Ebenso wie bei den Titel der drei hier zu besprechenden Bücher, die wahlweise die Gefährlichkeit von lesenden Hamburgerinnen, Münchnerinnen und Wienerinnen verkünden. Die von Thomas Bleitner respektive Claudia Teibler herausgegebenen Bände „Hamburgerinnen, die lesen, sind gefährlich“ und „Münchnerinnen, die lesen sind gefährlich“ bieten je vier bis fünf chronologisch geordnete Rubriken mit drei bis vier Kurz-Porträts von Frauen. Bleitner unterteilt seine Hamburgerinnen in „Bürgerinnen – Musen und Salonièren seit 1750“, „Rebellinnen – Revolution und Frauenrecht zur Jahrhundertwende“, Künstlerinnen – Die wilden Zwanzigerjahre“ und „Gründerinnen – Die Grandes Dames des Wiederaufbaus“, während Teibler die Münchnerinnen in den Rubriken „Gestutzte Flügel“, „Zwischen Wirtshaus und Rebellion“, „Musen, Gefährtinnen, Kämpferinnen“, „Verehrung, Verfolgung, Widerstand“ und „Wiederaufbau“ unterbringt.
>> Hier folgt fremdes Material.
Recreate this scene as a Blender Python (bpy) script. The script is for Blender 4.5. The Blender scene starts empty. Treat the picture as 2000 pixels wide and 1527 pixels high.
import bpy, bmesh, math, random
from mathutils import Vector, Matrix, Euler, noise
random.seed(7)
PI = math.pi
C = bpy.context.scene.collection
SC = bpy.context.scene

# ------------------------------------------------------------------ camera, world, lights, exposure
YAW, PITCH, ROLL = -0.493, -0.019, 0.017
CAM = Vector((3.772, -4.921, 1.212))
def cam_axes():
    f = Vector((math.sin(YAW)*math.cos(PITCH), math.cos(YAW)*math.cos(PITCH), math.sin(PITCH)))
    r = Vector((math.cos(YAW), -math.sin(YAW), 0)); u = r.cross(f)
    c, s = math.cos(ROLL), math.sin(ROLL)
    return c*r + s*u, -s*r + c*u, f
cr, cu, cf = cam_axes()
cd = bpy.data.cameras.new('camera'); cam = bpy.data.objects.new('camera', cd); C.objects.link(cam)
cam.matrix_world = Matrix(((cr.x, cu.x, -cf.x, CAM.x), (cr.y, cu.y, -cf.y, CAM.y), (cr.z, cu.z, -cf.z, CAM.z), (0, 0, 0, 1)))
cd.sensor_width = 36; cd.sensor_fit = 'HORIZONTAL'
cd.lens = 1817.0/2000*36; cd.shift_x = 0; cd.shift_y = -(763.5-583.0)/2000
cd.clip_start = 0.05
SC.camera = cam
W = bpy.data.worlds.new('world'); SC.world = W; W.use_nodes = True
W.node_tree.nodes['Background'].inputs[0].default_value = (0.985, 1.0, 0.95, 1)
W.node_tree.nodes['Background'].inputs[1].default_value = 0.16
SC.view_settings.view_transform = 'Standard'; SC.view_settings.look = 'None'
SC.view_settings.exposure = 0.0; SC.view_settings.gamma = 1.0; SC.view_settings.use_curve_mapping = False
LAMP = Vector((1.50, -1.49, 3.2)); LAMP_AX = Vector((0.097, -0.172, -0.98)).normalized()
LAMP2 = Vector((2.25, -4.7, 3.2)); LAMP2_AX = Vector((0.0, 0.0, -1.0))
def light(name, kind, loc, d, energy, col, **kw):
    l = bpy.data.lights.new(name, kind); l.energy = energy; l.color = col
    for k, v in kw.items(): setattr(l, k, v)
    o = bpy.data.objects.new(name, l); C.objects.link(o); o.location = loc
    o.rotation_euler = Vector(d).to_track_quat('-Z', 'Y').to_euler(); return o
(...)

Anders als Bleitner und Teibler hat Isabella Lechner in „Wienerinnen, die lesen, sind gefährlich“ die Rubriken „Frauenrechtlerinnen und Kämpferinnen“, „Salonièren und Künstlerinnen“, „Schriftstellerinnen und Dichterinnen“ sowie „Geschäftsfrauen und Pionierinnen“ nicht rein chronologisch angeordnet, dafür aber die Frauenporträts innerhalb der jeweiligen Rubriken.

Gemeinsam ist den drei Büchern hingegen, dass sie mal bekanntere, mal weniger bekannte Frauen vorstellen. Dabei sind die unbekannteren keineswegs die weniger interessanten, wie etwa das Porträt der Hamburgerin Ludmilla Assing bezeugt, wenngleich sie vielleicht nicht wirklich „eine der bedeutendsten Frauen der literarischen und politischen Avantgarde des 19. Jahrhunderts“ gewesen sein mag, zu denen sie Bleitner zählt.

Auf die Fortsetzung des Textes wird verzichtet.